→ Objective: Quote every line as given.

→ Material:
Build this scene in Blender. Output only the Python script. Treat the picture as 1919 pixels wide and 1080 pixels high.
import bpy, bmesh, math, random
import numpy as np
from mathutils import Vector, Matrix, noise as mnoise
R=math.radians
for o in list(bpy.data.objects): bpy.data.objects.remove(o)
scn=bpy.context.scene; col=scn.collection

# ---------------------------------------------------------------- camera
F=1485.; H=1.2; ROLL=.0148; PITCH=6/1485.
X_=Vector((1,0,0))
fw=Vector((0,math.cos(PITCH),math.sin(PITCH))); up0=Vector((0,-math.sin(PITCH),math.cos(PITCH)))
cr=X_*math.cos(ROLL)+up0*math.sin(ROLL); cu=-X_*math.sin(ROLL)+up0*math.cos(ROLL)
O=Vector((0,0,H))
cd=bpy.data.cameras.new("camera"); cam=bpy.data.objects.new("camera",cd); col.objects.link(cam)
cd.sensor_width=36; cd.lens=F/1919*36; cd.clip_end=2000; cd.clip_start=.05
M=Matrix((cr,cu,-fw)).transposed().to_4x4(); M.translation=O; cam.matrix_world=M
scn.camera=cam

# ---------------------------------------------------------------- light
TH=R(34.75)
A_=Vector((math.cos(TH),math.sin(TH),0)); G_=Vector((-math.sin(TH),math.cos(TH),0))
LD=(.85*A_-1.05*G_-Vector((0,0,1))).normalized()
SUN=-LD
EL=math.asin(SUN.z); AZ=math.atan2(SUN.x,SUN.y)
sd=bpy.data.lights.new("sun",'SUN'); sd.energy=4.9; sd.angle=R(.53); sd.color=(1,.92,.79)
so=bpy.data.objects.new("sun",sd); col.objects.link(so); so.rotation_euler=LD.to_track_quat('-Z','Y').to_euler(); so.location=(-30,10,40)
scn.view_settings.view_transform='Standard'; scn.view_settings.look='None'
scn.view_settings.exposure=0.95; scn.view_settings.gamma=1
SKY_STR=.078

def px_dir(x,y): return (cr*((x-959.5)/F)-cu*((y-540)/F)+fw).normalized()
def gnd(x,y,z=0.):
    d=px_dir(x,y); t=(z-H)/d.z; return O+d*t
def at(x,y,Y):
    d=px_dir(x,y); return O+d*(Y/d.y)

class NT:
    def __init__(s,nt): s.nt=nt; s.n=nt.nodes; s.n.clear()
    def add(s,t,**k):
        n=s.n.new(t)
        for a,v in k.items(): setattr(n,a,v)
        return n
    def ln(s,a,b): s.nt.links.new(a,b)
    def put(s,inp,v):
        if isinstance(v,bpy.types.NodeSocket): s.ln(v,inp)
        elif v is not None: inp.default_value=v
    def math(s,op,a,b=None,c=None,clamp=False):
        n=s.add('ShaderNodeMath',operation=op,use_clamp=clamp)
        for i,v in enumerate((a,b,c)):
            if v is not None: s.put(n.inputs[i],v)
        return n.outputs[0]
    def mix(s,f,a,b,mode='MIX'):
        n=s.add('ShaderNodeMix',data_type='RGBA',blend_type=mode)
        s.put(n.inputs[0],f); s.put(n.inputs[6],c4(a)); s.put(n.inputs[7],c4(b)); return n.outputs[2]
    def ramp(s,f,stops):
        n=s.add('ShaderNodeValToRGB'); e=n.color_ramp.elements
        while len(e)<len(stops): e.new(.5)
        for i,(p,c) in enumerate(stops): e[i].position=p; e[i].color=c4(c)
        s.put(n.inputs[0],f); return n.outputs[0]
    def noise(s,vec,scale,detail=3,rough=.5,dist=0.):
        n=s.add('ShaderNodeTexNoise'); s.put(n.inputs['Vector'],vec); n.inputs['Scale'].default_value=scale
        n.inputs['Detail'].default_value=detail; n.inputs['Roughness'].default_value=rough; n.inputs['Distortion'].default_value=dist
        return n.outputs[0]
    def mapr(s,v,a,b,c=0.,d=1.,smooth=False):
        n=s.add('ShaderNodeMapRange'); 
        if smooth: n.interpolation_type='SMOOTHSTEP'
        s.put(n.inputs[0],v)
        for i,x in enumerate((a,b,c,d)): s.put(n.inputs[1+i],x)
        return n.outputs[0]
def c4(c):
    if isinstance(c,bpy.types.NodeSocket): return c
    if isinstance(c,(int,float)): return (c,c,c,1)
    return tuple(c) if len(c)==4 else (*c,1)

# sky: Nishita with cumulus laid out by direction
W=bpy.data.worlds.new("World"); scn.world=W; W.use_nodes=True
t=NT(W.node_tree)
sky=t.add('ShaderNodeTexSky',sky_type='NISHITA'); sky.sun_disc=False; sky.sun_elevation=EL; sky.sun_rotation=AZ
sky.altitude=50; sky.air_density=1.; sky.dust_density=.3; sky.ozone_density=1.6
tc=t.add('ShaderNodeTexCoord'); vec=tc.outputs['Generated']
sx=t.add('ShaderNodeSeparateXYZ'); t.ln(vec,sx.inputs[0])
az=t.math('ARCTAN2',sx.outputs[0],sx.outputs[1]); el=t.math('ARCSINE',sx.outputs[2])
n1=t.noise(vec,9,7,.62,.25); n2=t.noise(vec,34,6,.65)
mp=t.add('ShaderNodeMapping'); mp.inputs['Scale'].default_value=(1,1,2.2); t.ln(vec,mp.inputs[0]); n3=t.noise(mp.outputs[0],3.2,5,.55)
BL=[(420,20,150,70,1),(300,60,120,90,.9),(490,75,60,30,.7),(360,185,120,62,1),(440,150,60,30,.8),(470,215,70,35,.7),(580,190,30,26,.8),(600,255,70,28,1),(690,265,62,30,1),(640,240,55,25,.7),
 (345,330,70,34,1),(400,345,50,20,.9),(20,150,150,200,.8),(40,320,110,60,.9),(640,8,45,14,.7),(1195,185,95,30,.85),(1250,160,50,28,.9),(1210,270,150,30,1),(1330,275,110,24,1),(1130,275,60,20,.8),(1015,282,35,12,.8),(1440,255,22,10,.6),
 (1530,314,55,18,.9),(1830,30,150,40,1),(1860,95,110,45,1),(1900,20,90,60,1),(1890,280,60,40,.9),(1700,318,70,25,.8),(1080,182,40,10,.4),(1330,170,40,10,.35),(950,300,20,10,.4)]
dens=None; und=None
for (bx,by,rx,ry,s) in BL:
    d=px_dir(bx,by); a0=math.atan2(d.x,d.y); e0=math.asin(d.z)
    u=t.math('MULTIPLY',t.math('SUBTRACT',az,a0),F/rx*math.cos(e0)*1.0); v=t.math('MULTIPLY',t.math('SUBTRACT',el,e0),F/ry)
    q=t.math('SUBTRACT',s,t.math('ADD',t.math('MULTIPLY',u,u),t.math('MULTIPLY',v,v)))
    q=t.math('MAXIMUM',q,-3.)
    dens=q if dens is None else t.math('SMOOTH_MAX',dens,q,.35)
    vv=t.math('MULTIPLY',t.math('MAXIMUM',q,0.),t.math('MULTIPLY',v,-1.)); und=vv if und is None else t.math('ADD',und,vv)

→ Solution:
Build this scene in Blender. Output only the Python script. Treat the picture as 1919 pixels wide and 1080 pixels high.
import bpy, bmesh, math, random
import numpy as np
from mathutils import Vector, Matrix, noise as mnoise
R=math.radians
for o in list(bpy.data.objects): bpy.data.objects.remove(o)
scn=bpy.context.scene; col=scn.collection

# ---------------------------------------------------------------- camera
F=1485.; H=1.2; ROLL=.0148; PITCH=6/1485.
X_=Vector((1,0,0))
fw=Vector((0,math.cos(PITCH),math.sin(PITCH))); up0=Vector((0,-math.sin(PITCH),math.cos(PITCH)))
cr=X_*math.cos(ROLL)+up0*math.sin(ROLL); cu=-X_*math.sin(ROLL)+up0*math.cos(ROLL)
O=Vector((0,0,H))
cd=bpy.data.cameras.new("camera"); cam=bpy.data.objects.new("camera",cd); col.objects.link(cam)
cd.sensor_width=36; cd.lens=F/1919*36; cd.clip_end=2000; cd.clip_start=.05
M=Matrix((cr,cu,-fw)).transposed().to_4x4(); M.translation=O; cam.matrix_world=M
scn.camera=cam

# ---------------------------------------------------------------- light
TH=R(34.75)
A_=Vector((math.cos(TH),math.sin(TH),0)); G_=Vector((-math.sin(TH),math.cos(TH),0))
LD=(.85*A_-1.05*G_-Vector((0,0,1))).normalized()
SUN=-LD
EL=math.asin(SUN.z); AZ=math.atan2(SUN.x,SUN.y)
sd=bpy.data.lights.new("sun",'SUN'); sd.energy=4.9; sd.angle=R(.53); sd.color=(1,.92,.79)
so=bpy.data.objects.new("sun",sd); col.objects.link(so); so.rotation_euler=LD.to_track_quat('-Z','Y').to_euler(); so.location=(-30,10,40)
scn.view_settings.view_transform='Standard'; scn.view_settings.look='None'
scn.view_settings.exposure=0.95; scn.view_settings.gamma=1
SKY_STR=.078

def px_dir(x,y): return (cr*((x-959.5)/F)-cu*((y-540)/F)+fw).normalized()
def gnd(x,y,z=0.):
    d=px_dir(x,y); t=(z-H)/d.z; return O+d*t
def at(x,y,Y):
    d=px_dir(x,y); return O+d*(Y/d.y)

class NT:
    def __init__(s,nt): s.nt=nt; s.n=nt.nodes; s.n.clear()
    def add(s,t,**k):
        n=s.n.new(t)
        for a,v in k.items(): setattr(n,a,v)
        return n
    def ln(s,a,b): s.nt.links.new(a,b)
    def put(s,inp,v):
        if isinstance(v,bpy.types.NodeSocket): s.ln(v,inp)
        elif v is not None: inp.default_value=v
    def math(s,op,a,b=None,c=None,clamp=False):
        n=s.add('ShaderNodeMath',operation=op,use_clamp=clamp)
        for i,v in enumerate((a,b,c)):
            if v is not None: s.put(n.inputs[i],v)
        return n.outputs[0]
    def mix(s,f,a,b,mode='MIX'):
        n=s.add('ShaderNodeMix',data_type='RGBA',blend_type=mode)
        s.put(n.inputs[0],f); s.put(n.inputs[6],c4(a)); s.put(n.inputs[7],c4(b)); return n.outputs[2]
    def ramp(s,f,stops):
        n=s.add('ShaderNodeValToRGB'); e=n.color_ramp.elements
        while len(e)<len(stops): e.new(.5)
        for i,(p,c) in enumerate(stops): e[i].position=p; e[i].color=c4(c)
        s.put(n.inputs[0],f); return n.outputs[0]
    def noise(s,vec,scale,detail=3,rough=.5,dist=0.):
        n=s.add('ShaderNodeTexNoise'); s.put(n.inputs['Vector'],vec); n.inputs['Scale'].default_value=scale
        n.inputs['Detail'].default_value=detail; n.inputs['Roughness'].default_value=rough; n.inputs['Distortion'].default_value=dist
        return n.outputs[0]
    def mapr(s,v,a,b,c=0.,d=1.,smooth=False):
        n=s.add('ShaderNodeMapRange'); 
        if smooth: n.interpolation_type='SMOOTHSTEP'
        s.put(n.inputs[0],v)
        for i,x in enumerate((a,b,c,d)): s.put(n.inputs[1+i],x)
        return n.outputs[0]
def c4(c):
    if isinstance(c,bpy.types.NodeSocket): return c
    if isinstance(c,(int,float)): return (c,c,c,1)
    return tuple(c) if len(c)==4 else (*c,1)

# sky: Nishita with cumulus laid out by direction
W=bpy.data.worlds.new("World"); scn.world=W; W.use_nodes=True
t=NT(W.node_tree)
sky=t.add('ShaderNodeTexSky',sky_type='NISHITA'); sky.sun_disc=False; sky.sun_elevation=EL; sky.sun_rotation=AZ
sky.altitude=50; sky.air_density=1.; sky.dust_density=.3; sky.ozone_density=1.6
tc=t.add('ShaderNodeTexCoord'); vec=tc.outputs['Generated']
sx=t.add('ShaderNodeSeparateXYZ'); t.ln(vec,sx.inputs[0])
az=t.math('ARCTAN2',sx.outputs[0],sx.outputs[1]); el=t.math('ARCSINE',sx.outputs[2])
n1=t.noise(vec,9,7,.62,.25); n2=t.noise(vec,34,6,.65)
mp=t.add('ShaderNodeMapping'); mp.inputs['Scale'].default_value=(1,1,2.2); t.ln(vec,mp.inputs[0]); n3=t.noise(mp.outputs[0],3.2,5,.55)
BL=[(420,20,150,70,1),(300,60,120,90,.9),(490,75,60,30,.7),(360,185,120,62,1),(440,150,60,30,.8),(470,215,70,35,.7),(580,190,30,26,.8),(600,255,70,28,1),(690,265,62,30,1),(640,240,55,25,.7),
 (345,330,70,34,1),(400,345,50,20,.9),(20,150,150,200,.8),(40,320,110,60,.9),(640,8,45,14,.7),(1195,185,95,30,.85),(1250,160,50,28,.9),(1210,270,150,30,1),(1330,275,110,24,1),(1130,275,60,20,.8),(1015,282,35,12,.8),(1440,255,22,10,.6),
 (1530,314,55,18,.9),(1830,30,150,40,1),(1860,95,110,45,1),(1900,20,90,60,1),(1890,280,60,40,.9),(1700,318,70,25,.8),(1080,182,40,10,.4),(1330,170,40,10,.35),(950,300,20,10,.4)]
dens=None; und=None
for (bx,by,rx,ry,s) in BL:
    d=px_dir(bx,by); a0=math.atan2(d.x,d.y); e0=math.asin(d.z)
    u=t.math('MULTIPLY',t.math('SUBTRACT',az,a0),F/rx*math.cos(e0)*1.0); v=t.math('MULTIPLY',t.math('SUBTRACT',el,e0),F/ry)
    q=t.math('SUBTRACT',s,t.math('ADD',t.math('MULTIPLY',u,u),t.math('MULTIPLY',v,v)))
    q=t.math('MAXIMUM',q,-3.)
    dens=q if dens is None else t.math('SMOOTH_MAX',dens,q,.35)
    vv=t.math('MULTIPLY',t.math('MAXIMUM',q,0.),t.math('MULTIPLY',v,-1.)); und=vv if und is None else t.math('ADD',und,vv)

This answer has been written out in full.